Pictures do not belong in the copy; restate the records below word for word.

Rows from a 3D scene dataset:
====
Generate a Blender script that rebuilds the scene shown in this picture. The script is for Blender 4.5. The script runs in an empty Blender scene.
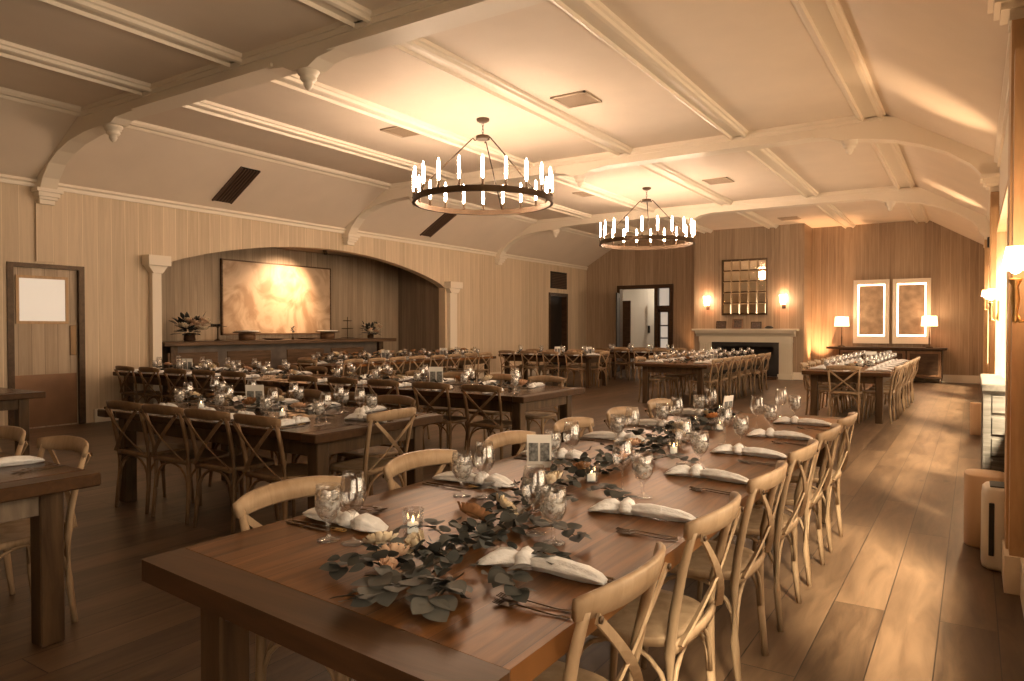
import bpy, math, random
from mathutils import Vector, Matrix
random.seed(7)
S = bpy.context.scene
COL = S.collection
PI = math.pi
R = math.radians

# ------------------------------------------------------------------ mesh builder
class MB:
    def __init__(s): s.v=[]; s.f=[]; s.sm=[]
    def add(s, vs, fs, smooth=False, M=None):
        o=len(s.v)
        s.v += [tuple(M @ Vector(p)) if M is not None else tuple(p) for p in vs]
        for f in fs: s.f.append(tuple(i+o for i in f)); s.sm.append(smooth)
        return s
    def box(s, x0,x1,y0,y1,z0,z1, M=None):
        vs=[(x0,y0,z0),(x1,y0,z0),(x1,y1,z0),(x0,y1,z0),(x0,y0,z1),(x1,y0,z1),(x1,y1,z1),(x0,y1,z1)]
        fs=[(0,3,2,1),(4,5,6,7),(0,1,5,4),(1,2,6,5),(2,3,7,6),(3,0,4,7)]
        return s.add(vs,fs,False,M)
    def cbox(s, cx,cy,cz,w,d,h, M=None): return s.box(cx-w/2,cx+w/2,cy-d/2,cy+d/2,cz-h/2,cz+h/2,M)
    def bbox(s, x0,x1,y0,y1,z0,z1,b=.005, M=None):   # box with chamfered edges
        vs=[];ix={}
        xs=(x0,x1);ys=(y0,y1);zs=(z0,z1)
        for i in (0,1):
            for j in (0,1):
                for k in (0,1):
                    sx=b if i==0 else -b; sy=b if j==0 else -b; sz=b if k==0 else -b
                    for a,p in enumerate(((xs[i],ys[j]+sy,zs[k]+sz),(xs[i]+sx,ys[j],zs[k]+sz),(xs[i]+sx,ys[j]+sy,zs[k]))):
                        ix[(i,j,k,a)]=len(vs); vs.append(p)
        fs=[]
        g=lambda i,j,k,a: ix[(i,j,k,a)]
        fs+=[(g(0,0,0,0),g(0,0,1,0),g(0,1,1,0),g(0,1,0,0)),(g(1,0,0,0),g(1,1,0,0),g(1,1,1,0),g(1,0,1,0))]
        fs+=[(g(0,0,0,1),g(1,0,0,1),g(1,0,1,1),g(0,0,1,1)),(g(0,1,0,1),g(0,1,1,1),g(1,1,1,1),g(1,1,0,1))]
        fs+=[(g(0,0,0,2),g(0,1,0,2),g(1,1,0,2),g(1,0,0,2)),(g(0,0,1,2),g(1,0,1,2),g(1,1,1,2),g(0,1,1,2))]
        for k in (0,1):
            for j in (0,1): fs.append((g(0,j,k,1),g(1,j,k,1),g(1,j,k,2),g(0,j,k,2)))
            for i in (0,1): fs.append((g(i,0,k,0),g(i,1,k,0),g(i,1,k,2),g(i,0,k,2)))
        for i in (0,1):
            for j in (0,1): fs.append((g(i,j,0,0),g(i,j,1,0),g(i,j,1,1),g(i,j,0,1)))
        for i in (0,1):
            for j in (0,1):
                for k in (0,1): fs.append((g(i,j,k,0),g(i,j,k,1),g(i,j,k,2)))
        return s.add(vs,fs,False,M)
    def lathe(s, prof, n=20, M=None, cap=True, smooth=True, sx=1, sy=1):
        vs=[];fs=[]
        for r,z in prof:
            for i in range(n):
                a=2*PI*i/n; vs.append((r*math.cos(a)*sx,r*math.sin(a)*sy,z))
        for k in range(len(prof)-1):
            for i in range(n):
                j=(i+1)%n; fs.append((k*n+i,k*n+j,(k+1)*n+j,(k+1)*n+i))
        if cap:
            if prof[0][0]>1e-5: fs.append(tuple(range(n-1,-1,-1)))
            if prof[-1][0]>1e-5: fs.append(tuple((len(prof)-1)*n+i for i in range(n)))
        return s.add(vs,fs,smooth,M)
    def sweep(s, pts, w, h=None, n=8, M=None, up=(0,0,1), smooth=True, closed=False, sup=None):
        """tube along pts; w,h half sizes (number or list); h None = round"""
        P=[Vector(p) for p in pts]; m=len(P)
        W=w if isinstance(w,(list,tuple)) else [w]*m
        H=(h if isinstance(h,(list,tuple)) else [h]*m) if h is not None else W
        up=Vector(up); vs=[]; fs=[]
        for i in range(m):
            if closed: t=P[(i+1)%m]-P[i-1]
            else: t=P[min(i+1,m-1)]-P[max(i-1,0)]
            t.normalize()
            a=t.cross(up)
            if a.length<.05: a=t.cross(Vector((1,0,0)) if abs(t.x)<.9 else Vector((0,1,0)))
            a.normalize(); b=a.cross(t).normalized()
            for k in range(n):
                q=2*PI*k/n+(PI/4 if n==4 else 0)
                c,d=math.cos(q),math.sin(q)
                if n==4: c*=1.414; d*=1.414
                if sup: 
                    c=math.copysign(abs(c)**sup,c); d=math.copysign(abs(d)**sup,d)
                vs.append(tuple(P[i]+a*(c*W[i])+b*(d*H[i])))
        rng=m if closed else m-1
        for i in range(rng):
            i2=(i+1)%m
            for k in range(n):
                l=(k+1)%n; fs.append((i*n+k,i*n+l,i2*n+l,i2*n+k))
        if not closed: fs+= [tuple(range(n-1,-1,-1)),tuple((m-1)*n+k for k in range(n))]
        return s.add(vs,fs,smooth and n>4,M)
    def strips(s, pts, z1s, y0, y1, axis='x'):
        """solid between lower line pts[(u,zlow)] and upper z1s, thickness y0..y1, u along axis"""
        vs=[];fs=[];m=len(pts)
        for (u,z),zt in zip(pts,z1s):
            for yy in (y0,y1):
                for zz in (z,zt): vs.append((u,yy,zz) if axis=='x' else (yy,u,zz))
        for i in range(m-1):
            a=i*4;b=a+4
            fs+=[(a,b,b+1,a+1),(a+2,a+3,b+3,b+2),(a,a+2,b+2,b),(a+1,b+1,b+3,a+3)]
        fs+=[(0,1,3,2),((m-1)*4,(m-1)*4+2,(m-1)*4+3,(m-1)*4+1)]
        return s.add(vs,fs,False)
    def prism(s, poly, a0, a1, axis='y', M=None, smooth=False):
        """extrude closed polygon; axis y: poly=(x,z); axis x: poly=(y,z); axis z: poly=(x,y)"""
        n=len(poly)
        def P(p,a): return (p[0],a,p[1]) if axis=='y' else ((a,p[0],p[1]) if axis=='x' else (p[0],p[1],a))
        vs=[P(p,a0) for p in poly]+[P(p,a1) for p in poly]
        fs=[(i,(i+1)%n,n+(i+1)%n,n+i) for i in range(n)]
        s.add(vs,fs,smooth,M)
        s.add(vs,[tuple(range(n-1,-1,-1)),tuple(range(n,2*n))],False,M)
        return s
    def build(s, name, mat, parent=None, loc=None, bevel=0):
        me=bpy.data.meshes.new(name); me.from_pydata(s.v,[],s.f); me.update()
        for p,q in zip(me.polygons,s.sm): p.use_smooth=q
        import bmesh
        bm=bmesh.new(); bm.from_mesh(me); bmesh.ops.recalc_face_normals(bm,faces=bm.faces[:]); bm.to_mesh(me); bm.free()
        me.materials.append(mat)
        o=bpy.data.objects.new(name,me); COL.objects.link(o)
        if parent is not None: o.parent=parent
        if loc is not None: o.location=loc
        if bevel:
            m=o.modifiers.new('bevel','BEVEL'); m.width=bevel; m.segments=2; m.limit_method='ANGLE'
        return o

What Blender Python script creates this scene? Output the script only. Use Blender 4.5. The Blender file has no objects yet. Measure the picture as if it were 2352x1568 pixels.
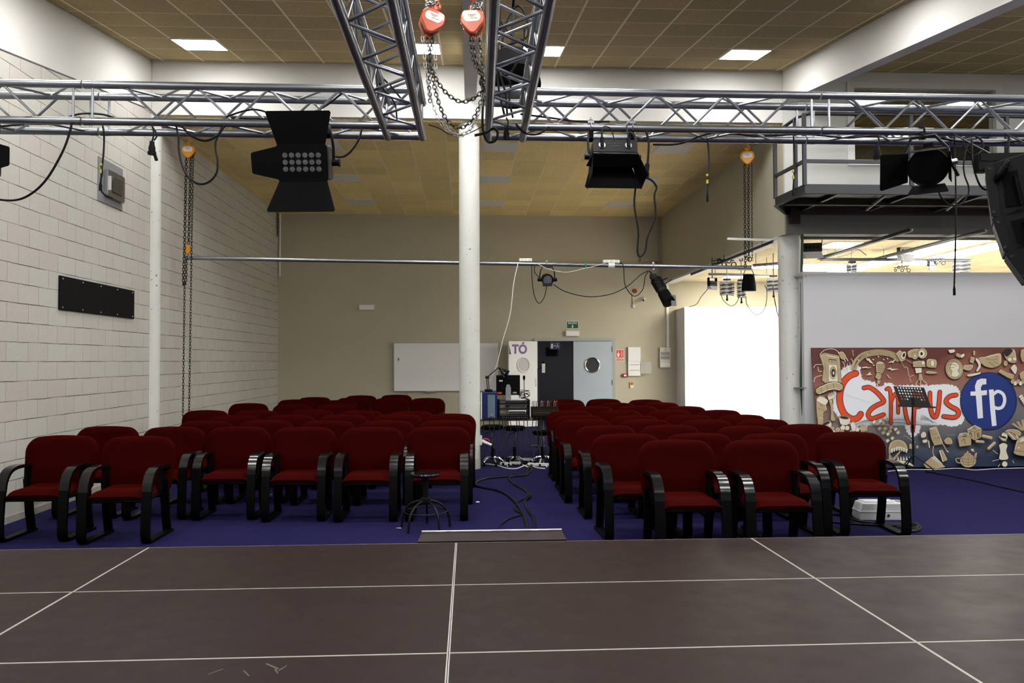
====
Answer below:
Generate a Blender script that rebuilds the scene shown in this picture. The script is for Blender 4.5. The script runs in an empty Blender scene.
import bpy, math, random
from mathutils import Vector, Matrix
random.seed(7)
S = bpy.context.scene
COL = S.collection
PI = math.pi
R = math.radians

# ------------------------------------------------------------------ mesh builder
class MB:
    def __init__(s): s.v=[]; s.f=[]; s.sm=[]
    def add(s, vs, fs, smooth=False, M=None):
        o=len(s.v)
        s.v += [tuple(M @ Vector(p)) if M is not None else tuple(p) for p in vs]
        for f in fs: s.f.append(tuple(i+o for i in f)); s.sm.append(smooth)
        return s
    def box(s, x0,x1,y0,y1,z0,z1, M=None):
        vs=[(x0,y0,z0),(x1,y0,z0),(x1,y1,z0),(x0,y1,z0),(x0,y0,z1),(x1,y0,z1),(x1,y1,z1),(x0,y1,z1)]
        fs=[(0,3,2,1),(4,5,6,7),(0,1,5,4),(1,2,6,5),(2,3,7,6),(3,0,4,7)]
        return s.add(vs,fs,False,M)
    def cbox(s, cx,cy,cz,w,d,h, M=None): return s.box(cx-w/2,cx+w/2,cy-d/2,cy+d/2,cz-h/2,cz+h/2,M)
    def bbox(s, x0,x1,y0,y1,z0,z1,b=.005, M=None):   # box with chamfered edges
        vs=[];ix={}
        xs=(x0,x1);ys=(y0,y1);zs=(z0,z1)
        for i in (0,1):
            for j in (0,1):
                for k in (0,1):
                    sx=b if i==0 else -b; sy=b if j==0 else -b; sz=b if k==0 else -b
                    for a,p in enumerate(((xs[i],ys[j]+sy,zs[k]+sz),(xs[i]+sx,ys[j],zs[k]+sz),(xs[i]+sx,ys[j]+sy,zs[k]))):
                        ix[(i,j,k,a)]=len(vs); vs.append(p)
        fs=[]
        g=lambda i,j,k,a: ix[(i,j,k,a)]
        fs+=[(g(0,0,0,0),g(0,0,1,0),g(0,1,1,0),g(0,1,0,0)),(g(1,0,0,0),g(1,1,0,0),g(1,1,1,0),g(1,0,1,0))]
        fs+=[(g(0,0,0,1),g(1,0,0,1),g(1,0,1,1),g(0,0,1,1)),(g(0,1,0,1),g(0,1,1,1),g(1,1,1,1),g(1,1,0,1))]
        fs+=[(g(0,0,0,2),g(0,1,0,2),g(1,1,0,2),g(1,0,0,2)),(g(0,0,1,2),g(1,0,1,2),g(1,1,1,2),g(0,1,1,2))]
        for k in (0,1):
            for j in (0,1): fs.append((g(0,j,k,1),g(1,j,k,1),g(1,j,k,2),g(0,j,k,2)))
            for i in (0,1): fs.append((g(i,0,k,0),g(i,1,k,0),g(i,1,k,2),g(i,0,k,2)))
        for i in (0,1):
            for j in (0,1): fs.append((g(i,j,0,0),g(i,j,1,0),g(i,j,1,1),g(i,j,0,1)))
        for i in (0,1):
            for j in (0,1):
                for k in (0,1): fs.append((g(i,j,k,0),g(i,j,k,1),g(i,j,k,2)))
        return s.add(vs,fs,False,M)
    def lathe(s, prof, n=20, M=None, cap=True, smooth=True, sx=1, sy=1):
        vs=[];fs=[]
        for r,z in prof:
            for i in range(n):
                a=2*PI*i/n; vs.append((r*math.cos(a)*sx,r*math.sin(a)*sy,z))
        for k in range(len(prof)-1):
            for i in range(n):
                j=(i+1)%n; fs.append((k*n+i,k*n+j,(k+1)*n+j,(k+1)*n+i))
        if cap:
            if prof[0][0]>1e-5: fs.append(tuple(range(n-1,-1,-1)))
            if prof[-1][0]>1e-5: fs.append(tuple((len(prof)-1)*n+i for i in range(n)))
        return s.add(vs,fs,smooth,M)
    def sweep(s, pts, w, h=None, n=8, M=None, up=(0,0,1), smooth=True, closed=False, sup=None):
        """tube along pts; w,h half sizes (number or list); h None = round"""
        P=[Vector(p) for p in pts]; m=len(P)
        W=w if isinstance(w,(list,tuple)) else [w]*m
        H=(h if isinstance(h,(list,tuple)) else [h]*m) if h is not None else W
        up=Vector(up); vs=[]; fs=[]
        for i in range(m):
            if closed: t=P[(i+1)%m]-P[i-1]
            else: t=P[min(i+1,m-1)]-P[max(i-1,0)]
            t.normalize()
            a=t.cross(up)
            if a.length<.05: a=t.cross(Vector((1,0,0)) if abs(t.x)<.9 else Vector((0,1,0)))
            a.normalize(); b=a.cross(t).normalized()
            for k in range(n):
                q=2*PI*k/n+(PI/4 if n==4 else 0)
                c,d=math.cos(q),math.sin(q)
                if n==4: c*=1.414; d*=1.414
                if sup: 
                    c=math.copysign(abs(c)**sup,c); d=math.copysign(abs(d)**sup,d)
                vs.append(tuple(P[i]+a*(c*W[i])+b*(d*H[i])))
        rng=m if closed else m-1
        for i in range(rng):
            i2=(i+1)%m
            for k in range(n):
                l=(k+1)%n; fs.append((i*n+k,i*n+l,i2*n+l,i2*n+k))
        if not closed: fs+= [tuple(range(n-1,-1,-1)),tuple((m-1)*n+k for k in range(n))]
        return s.add(vs,fs,smooth and n>4,M)
    def strips(s, pts, z1s, y0, y1, axis='x'):
        """solid between lower line pts[(u,zlow)] and upper z1s, thickness y0..y1, u along axis"""
        vs=[];fs=[];m=len(pts)
        for (u,z),zt in zip(pts,z1s):
            for yy in (y0,y1):
                for zz in (z,zt): vs.append((u,yy,zz) if axis=='x' else (yy,u,zz))
        for i in range(m-1):
            a=i*4;b=a+4
            fs+=[(a,b,b+1,a+1),(a+2,a+3,b+3,b+2),(a,a+2,b+2,b),(a+1,b+1,b+3,a+3)]
        fs+=[(0,1,3,2),((m-1)*4,(m-1)*4+2,(m-1)*4+3,(m-1)*4+1)]
        return s.add(vs,fs,False)
    def prism(s, poly, a0, a1, axis='y', M=None, smooth=False):
        """extrude closed polygon; axis y: poly=(x,z); axis x: poly=(y,z); axis z: poly=(x,y)"""
        n=len(poly)
        def P(p,a): return (p[0],a,p[1]) if axis=='y' else ((a,p[0],p[1]) if axis=='x' else (p[0],p[1],a))
        vs=[P(p,a0) for p in poly]+[P(p,a1) for p in poly]
        fs=[(i,(i+1)%n,n+(i+1)%n,n+i) for i in range(n)]
        s.add(vs,fs,smooth,M)
        s.add(vs,[tuple(range(n-1,-1,-1)),tuple(range(n,2*n))],False,M)
        return s
    def build(s, name, mat, parent=None, loc=None, bevel=0):
        me=bpy.data.meshes.new(name); me.from_pydata(s.v,[],s.f); me.update()
        for p,q in zip(me.polygons,s.sm): p.use_smooth=q
        import bmesh
        bm=bmesh.new(); bm.from_mesh(me); bmesh.ops.recalc_face_normals(bm,faces=bm.faces[:]); bm.to_mesh(me); bm.free()
        me.materials.append(mat)
        o=bpy.data.objects.new(name,me); COL.objects.link(o)
        if parent is not None: o.parent=parent
        if loc is not None: o.location=loc
        if bevel:
            m=o.modifiers.new('bevel','BEVEL'); m.width=bevel; m.segments=2; m.limit_method='ANGLE'
        return o

What Blender Python script creates this scene? Output the script only. Use Blender 4.5. The Blender file has no objects yet. Measure the picture as if it were 2352x1568 pixels.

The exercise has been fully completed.